Voici ce que nous explique Elisabeth Bauthier, chercheuse au laboratoire Escol de Paris VIII et qui a observé les travaux personnels encadrés, soit l’interdisciplinarité telle qu’elle a été pratiquée au lycée :
« L’interdisciplinarité ne s’attache pas à des disciplines mais davantage à la manière dont on traite les savoirs, permettent de comprendre le monde dans sa complexité. Mais c’est plus long et ça prend plus de temps. »
Mais, plus grave : ce type de pédagogie renforcerait les inégalités :
« Ce que nous avons observé, depuis quelques années, c’est que les meilleurs élèves tirent un avantage supplémentaire de ce genre de dispositif. Les entrées par thème favorisent les élèves qui savent construire un texte ou une réflexion en cherchant dans différents domaines. Ils naviguent entre les savoirs. C’est une tâche sophistiquée qui laisse les plus faibles sur le bord de la route. Avec la généralisation de telles méthodes les écarts vont se creuser. »
En éducation on parle de « prérequis ». Ce qu’il faut savoir pour être un bon élève sans forcément l’avoir appris à l’école : le vocabulaire et la culture qui font les bonnes copies mais aussi une manière de réfléchir attendue par le professeur mais parfois expliquée nulle part.
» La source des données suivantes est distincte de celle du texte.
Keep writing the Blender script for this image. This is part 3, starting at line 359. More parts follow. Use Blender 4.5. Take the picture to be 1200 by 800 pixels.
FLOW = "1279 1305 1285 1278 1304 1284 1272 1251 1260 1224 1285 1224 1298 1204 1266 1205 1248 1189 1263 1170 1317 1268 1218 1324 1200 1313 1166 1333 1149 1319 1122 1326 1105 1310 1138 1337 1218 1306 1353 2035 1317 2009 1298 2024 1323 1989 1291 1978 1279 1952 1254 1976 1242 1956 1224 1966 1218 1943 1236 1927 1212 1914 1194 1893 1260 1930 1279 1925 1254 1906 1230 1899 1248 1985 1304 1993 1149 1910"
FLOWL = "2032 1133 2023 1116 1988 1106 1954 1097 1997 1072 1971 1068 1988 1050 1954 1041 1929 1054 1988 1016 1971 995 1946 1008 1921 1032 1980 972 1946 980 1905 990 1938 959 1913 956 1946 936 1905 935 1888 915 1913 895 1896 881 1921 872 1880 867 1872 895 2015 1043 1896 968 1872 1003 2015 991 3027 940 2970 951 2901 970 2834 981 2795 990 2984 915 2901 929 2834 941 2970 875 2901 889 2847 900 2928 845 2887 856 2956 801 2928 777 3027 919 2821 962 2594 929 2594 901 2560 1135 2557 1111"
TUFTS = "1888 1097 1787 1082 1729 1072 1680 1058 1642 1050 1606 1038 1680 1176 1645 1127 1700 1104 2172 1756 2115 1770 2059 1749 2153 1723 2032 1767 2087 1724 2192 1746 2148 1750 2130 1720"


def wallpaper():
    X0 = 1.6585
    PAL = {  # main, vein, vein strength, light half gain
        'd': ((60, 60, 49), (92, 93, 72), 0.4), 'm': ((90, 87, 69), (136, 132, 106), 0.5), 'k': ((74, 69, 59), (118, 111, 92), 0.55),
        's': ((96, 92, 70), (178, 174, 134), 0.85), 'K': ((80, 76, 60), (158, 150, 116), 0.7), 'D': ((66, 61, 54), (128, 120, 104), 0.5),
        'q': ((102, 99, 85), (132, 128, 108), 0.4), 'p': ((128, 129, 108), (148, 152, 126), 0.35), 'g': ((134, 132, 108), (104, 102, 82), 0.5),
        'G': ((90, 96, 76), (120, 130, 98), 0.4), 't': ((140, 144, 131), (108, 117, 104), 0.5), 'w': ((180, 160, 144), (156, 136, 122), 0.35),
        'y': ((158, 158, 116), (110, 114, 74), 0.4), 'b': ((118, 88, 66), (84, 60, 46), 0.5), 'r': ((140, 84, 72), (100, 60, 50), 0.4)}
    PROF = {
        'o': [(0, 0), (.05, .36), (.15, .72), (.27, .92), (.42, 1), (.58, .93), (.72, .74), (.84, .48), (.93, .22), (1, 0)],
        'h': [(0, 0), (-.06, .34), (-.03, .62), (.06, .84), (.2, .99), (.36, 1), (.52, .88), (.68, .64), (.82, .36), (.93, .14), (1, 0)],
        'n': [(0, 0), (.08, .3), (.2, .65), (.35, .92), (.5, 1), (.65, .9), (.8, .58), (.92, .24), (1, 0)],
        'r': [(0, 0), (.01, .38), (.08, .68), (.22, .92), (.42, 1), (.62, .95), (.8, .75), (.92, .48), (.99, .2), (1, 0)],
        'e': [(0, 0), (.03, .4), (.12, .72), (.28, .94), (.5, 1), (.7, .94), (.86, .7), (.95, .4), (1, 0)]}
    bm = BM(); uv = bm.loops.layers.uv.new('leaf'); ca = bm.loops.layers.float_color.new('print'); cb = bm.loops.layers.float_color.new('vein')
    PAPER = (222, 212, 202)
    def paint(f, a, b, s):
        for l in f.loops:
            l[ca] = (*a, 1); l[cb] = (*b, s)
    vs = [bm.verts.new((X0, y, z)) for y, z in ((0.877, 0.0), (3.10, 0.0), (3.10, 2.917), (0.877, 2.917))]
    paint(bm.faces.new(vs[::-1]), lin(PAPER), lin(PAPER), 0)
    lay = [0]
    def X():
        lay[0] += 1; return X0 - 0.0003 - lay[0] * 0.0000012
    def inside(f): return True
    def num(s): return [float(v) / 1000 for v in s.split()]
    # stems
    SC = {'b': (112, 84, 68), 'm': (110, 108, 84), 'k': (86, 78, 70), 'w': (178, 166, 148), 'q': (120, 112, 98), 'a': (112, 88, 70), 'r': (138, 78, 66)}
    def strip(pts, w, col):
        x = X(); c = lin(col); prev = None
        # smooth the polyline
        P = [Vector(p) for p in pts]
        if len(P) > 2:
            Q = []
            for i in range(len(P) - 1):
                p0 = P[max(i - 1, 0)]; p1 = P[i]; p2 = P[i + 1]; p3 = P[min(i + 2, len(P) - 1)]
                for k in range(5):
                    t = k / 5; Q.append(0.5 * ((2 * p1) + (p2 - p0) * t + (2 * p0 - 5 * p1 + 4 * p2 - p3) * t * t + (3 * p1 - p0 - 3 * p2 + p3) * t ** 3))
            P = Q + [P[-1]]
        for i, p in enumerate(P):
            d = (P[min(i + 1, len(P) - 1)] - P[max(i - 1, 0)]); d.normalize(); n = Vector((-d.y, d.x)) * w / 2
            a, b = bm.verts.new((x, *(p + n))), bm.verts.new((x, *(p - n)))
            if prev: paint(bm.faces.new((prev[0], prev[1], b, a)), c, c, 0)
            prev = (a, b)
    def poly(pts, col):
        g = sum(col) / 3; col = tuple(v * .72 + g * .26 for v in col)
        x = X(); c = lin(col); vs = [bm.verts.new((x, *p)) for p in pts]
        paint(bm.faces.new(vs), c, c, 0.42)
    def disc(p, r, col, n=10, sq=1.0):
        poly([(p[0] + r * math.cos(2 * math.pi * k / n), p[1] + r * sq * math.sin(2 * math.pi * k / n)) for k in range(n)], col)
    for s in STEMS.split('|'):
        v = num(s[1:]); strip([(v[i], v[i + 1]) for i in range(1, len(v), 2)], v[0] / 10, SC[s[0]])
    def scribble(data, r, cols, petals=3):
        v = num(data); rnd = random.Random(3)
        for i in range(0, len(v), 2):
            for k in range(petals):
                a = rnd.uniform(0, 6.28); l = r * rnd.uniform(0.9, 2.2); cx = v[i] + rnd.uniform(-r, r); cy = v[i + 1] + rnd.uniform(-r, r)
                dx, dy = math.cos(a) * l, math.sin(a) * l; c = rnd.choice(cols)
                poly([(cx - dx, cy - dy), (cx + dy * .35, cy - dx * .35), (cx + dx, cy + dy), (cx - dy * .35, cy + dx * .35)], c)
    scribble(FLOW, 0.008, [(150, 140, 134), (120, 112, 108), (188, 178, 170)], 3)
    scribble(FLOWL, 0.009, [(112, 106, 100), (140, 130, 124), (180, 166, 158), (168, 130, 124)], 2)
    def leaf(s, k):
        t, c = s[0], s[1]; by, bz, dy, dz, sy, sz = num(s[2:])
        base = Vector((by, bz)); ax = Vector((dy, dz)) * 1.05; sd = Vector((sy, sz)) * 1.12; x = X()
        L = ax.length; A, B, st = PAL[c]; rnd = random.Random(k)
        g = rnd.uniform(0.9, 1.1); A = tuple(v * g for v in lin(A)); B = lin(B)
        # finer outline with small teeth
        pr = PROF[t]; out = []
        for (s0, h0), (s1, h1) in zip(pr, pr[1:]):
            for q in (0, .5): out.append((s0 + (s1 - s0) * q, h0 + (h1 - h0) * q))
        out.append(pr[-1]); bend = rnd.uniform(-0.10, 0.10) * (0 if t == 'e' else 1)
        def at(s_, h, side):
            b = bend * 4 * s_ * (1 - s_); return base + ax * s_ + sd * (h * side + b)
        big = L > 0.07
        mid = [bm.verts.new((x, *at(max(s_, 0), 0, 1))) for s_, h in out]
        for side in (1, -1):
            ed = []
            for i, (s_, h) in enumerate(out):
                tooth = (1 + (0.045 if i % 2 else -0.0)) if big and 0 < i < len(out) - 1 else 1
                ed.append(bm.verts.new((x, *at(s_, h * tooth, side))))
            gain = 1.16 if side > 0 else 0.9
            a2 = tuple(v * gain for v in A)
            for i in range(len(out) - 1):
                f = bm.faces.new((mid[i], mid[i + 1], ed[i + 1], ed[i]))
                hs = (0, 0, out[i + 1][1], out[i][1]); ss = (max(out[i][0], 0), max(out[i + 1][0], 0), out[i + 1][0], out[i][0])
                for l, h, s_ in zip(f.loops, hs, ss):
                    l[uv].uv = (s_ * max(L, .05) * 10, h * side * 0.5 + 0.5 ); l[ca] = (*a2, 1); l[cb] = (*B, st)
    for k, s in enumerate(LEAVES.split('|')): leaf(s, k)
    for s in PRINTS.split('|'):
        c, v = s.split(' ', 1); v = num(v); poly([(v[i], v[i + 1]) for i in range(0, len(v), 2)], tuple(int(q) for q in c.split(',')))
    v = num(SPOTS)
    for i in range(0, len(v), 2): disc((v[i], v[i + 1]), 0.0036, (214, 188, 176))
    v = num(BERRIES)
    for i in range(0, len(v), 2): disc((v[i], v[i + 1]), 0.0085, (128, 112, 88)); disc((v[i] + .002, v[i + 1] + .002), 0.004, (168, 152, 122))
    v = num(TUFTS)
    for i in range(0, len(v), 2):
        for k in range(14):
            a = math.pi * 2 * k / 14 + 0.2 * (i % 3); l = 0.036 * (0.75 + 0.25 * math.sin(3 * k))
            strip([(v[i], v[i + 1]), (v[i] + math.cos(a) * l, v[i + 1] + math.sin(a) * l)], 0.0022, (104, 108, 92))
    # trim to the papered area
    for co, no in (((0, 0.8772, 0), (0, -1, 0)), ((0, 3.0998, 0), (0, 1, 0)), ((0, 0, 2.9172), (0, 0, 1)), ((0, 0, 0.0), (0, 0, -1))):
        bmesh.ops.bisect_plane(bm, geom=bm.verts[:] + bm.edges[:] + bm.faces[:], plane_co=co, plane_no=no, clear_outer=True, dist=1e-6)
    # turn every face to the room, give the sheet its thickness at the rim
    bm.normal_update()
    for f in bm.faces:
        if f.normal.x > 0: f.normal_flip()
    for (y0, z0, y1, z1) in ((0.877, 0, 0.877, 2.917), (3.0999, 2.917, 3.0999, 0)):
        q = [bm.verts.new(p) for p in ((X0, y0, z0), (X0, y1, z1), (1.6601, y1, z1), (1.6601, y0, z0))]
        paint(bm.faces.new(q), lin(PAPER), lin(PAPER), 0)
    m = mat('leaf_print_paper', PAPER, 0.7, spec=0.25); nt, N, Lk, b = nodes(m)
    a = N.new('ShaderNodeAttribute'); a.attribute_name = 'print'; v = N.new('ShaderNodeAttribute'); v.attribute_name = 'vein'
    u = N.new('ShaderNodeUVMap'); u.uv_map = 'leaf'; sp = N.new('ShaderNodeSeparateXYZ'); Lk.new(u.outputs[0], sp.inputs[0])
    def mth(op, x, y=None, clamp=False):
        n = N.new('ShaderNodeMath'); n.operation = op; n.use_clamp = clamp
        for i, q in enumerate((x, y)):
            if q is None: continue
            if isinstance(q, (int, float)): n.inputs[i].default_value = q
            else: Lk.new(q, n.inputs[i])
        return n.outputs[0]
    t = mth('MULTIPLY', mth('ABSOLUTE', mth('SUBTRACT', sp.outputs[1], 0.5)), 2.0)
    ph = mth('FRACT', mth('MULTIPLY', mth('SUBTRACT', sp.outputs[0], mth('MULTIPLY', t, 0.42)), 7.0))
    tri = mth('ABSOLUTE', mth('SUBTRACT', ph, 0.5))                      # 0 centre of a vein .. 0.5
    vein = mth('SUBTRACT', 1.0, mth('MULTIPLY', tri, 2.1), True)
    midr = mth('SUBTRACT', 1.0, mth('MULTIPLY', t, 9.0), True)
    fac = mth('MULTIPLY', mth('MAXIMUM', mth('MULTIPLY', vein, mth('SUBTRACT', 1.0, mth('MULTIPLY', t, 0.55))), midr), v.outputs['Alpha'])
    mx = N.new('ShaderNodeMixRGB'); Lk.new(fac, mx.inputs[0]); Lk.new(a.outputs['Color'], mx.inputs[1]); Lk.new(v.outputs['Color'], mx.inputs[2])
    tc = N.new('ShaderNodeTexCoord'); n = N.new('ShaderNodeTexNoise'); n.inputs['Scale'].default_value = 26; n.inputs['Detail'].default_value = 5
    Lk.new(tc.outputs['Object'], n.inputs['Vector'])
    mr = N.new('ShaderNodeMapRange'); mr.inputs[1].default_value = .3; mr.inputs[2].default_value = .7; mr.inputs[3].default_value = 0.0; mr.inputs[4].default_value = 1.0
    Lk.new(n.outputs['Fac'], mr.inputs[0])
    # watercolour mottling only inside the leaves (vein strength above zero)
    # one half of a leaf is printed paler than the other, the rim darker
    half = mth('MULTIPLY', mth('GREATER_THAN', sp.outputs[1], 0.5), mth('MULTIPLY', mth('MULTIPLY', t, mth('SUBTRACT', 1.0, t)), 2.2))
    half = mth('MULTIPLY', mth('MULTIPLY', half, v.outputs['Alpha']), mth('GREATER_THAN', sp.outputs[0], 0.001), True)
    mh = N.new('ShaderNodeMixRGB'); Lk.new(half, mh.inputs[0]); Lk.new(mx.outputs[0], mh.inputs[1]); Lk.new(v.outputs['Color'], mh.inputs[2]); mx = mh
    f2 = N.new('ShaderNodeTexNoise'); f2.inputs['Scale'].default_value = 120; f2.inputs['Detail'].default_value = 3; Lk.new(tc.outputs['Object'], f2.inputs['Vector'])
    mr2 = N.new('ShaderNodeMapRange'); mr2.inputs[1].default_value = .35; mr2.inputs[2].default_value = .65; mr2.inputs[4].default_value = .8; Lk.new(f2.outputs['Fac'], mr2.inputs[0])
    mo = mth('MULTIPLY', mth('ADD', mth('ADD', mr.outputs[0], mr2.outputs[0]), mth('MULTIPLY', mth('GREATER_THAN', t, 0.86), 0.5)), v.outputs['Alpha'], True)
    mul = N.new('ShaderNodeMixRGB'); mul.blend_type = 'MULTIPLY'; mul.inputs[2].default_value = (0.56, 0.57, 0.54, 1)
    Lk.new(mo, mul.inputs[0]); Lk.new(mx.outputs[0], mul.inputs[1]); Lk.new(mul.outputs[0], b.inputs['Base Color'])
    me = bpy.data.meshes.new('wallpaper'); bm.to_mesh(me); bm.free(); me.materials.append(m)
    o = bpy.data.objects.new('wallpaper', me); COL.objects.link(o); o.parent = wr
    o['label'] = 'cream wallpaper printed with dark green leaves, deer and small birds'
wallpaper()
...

L’universitaire s’inquiète aussi, expérience à l’appui, de la qualité des contenus :
« On risque de rendre l’enseignement plus superficiel, c’est un danger… »
Stéphane Bonnéry, chercheur en sciences de l’éducation qui travaille également sur les implicites scolaires note que les projets interdisciplinaires qu’il a pu observer sont souvent trop savants ou trop simplistes, peu accessibles ou sans intérêt...
Il ressort des travaux de ces chercheurs qu’en interdisciplinarité, les élèves doivent faire des liens, des connections qui paraissent évidentes aux adultes cultivés qui enseignent mais qui sont neuves pour certains d’entre eux parce qu’ils ont peu de bagage culturel. Les enseignants doivent passer un temps fou à expliquer ce lien même qui doit s’appuyer sur les disciplines mères qui sont peut-être elles même fragilisées par le temps qu’on leur prend. Il en ressort un savoir isolé et assez précaire.